Trotzdem, das Midi-System lässt sich nicht mehr aufhalten. Und das ist auch gut so. Denn bei allen Nachteilen, die Vorteile überwiegen auf jeden Fall. Das Midi-Studio für Keyboarder ist mittlerweile keine Zukunftsvision mehr. Immer mehr Midi- Studios nehmen den Betrieb auf, und ein Tonstudio ohne gutes Midi-Equipment ist heute bereits veraltet. Doch wo viel Licht, da ist auch viel Schatten. So haben sich in London vor nun gut einem Jahr arbeitslose Studiomusiker in einem Verein „zur Verbannung des Computers aus den Tonstudios“ organisiert. „Der Computer macht uns arbeitslos“, singen sie im Chor. Er spiele nicht nur zu jeder Tages und Nachtzeit, sondern überdies exakter und liefere quasi als Abfallprodukt den perfekten Sound gleich mit. In Verbindung mit modernster Midi- und Sampling-Technik vertreibe er nicht nur die Musiker selbst, sondern den Tonmeister gleich mit. Ihr Protest richtet sich vor allem gegen Schlagzeugcomputer und solche Super-Systeme wie Fairlight und Synclavier.

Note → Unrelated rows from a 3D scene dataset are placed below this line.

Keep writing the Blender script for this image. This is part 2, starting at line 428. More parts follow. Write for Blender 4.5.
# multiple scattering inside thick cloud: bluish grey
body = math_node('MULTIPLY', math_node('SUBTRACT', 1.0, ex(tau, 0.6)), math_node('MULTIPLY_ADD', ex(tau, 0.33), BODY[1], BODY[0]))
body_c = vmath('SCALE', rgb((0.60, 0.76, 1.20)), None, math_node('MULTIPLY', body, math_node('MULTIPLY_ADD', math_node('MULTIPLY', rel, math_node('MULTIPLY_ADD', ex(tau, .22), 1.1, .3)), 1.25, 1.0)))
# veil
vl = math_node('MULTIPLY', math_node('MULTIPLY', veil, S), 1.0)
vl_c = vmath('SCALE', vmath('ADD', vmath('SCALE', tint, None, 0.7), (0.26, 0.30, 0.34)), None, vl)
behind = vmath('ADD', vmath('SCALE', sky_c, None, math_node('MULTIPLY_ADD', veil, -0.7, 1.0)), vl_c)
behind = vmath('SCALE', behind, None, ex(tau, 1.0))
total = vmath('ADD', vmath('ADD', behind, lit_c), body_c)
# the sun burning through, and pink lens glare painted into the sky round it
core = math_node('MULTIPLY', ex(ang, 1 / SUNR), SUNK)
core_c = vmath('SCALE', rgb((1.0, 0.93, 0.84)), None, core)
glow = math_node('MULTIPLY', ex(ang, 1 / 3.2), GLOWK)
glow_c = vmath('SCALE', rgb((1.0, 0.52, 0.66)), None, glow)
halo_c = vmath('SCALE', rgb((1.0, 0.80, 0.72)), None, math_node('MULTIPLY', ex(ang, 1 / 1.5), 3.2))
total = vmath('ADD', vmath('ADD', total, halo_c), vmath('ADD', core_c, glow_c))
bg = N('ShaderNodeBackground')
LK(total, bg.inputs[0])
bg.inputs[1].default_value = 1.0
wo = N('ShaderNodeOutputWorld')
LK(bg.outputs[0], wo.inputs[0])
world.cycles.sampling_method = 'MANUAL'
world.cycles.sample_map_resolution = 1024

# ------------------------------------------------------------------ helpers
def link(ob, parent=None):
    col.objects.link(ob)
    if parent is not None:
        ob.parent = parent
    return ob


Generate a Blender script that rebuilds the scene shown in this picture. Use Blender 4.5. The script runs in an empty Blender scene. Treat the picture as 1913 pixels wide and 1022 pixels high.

Sicher ist die Angst etwas übertrieben. Natürliche Instrumente besitzen nach wie vor Klang- und Nuancierungsmöglichkeiten, die ein perfekter Musiker mit Spontaneität und Gefühl in Ausdruck verwandelt, von dem auch das beste Computermusiksystem nur träumen kann. Das wird sich im nächsten Jahrzehnt nicht ändern.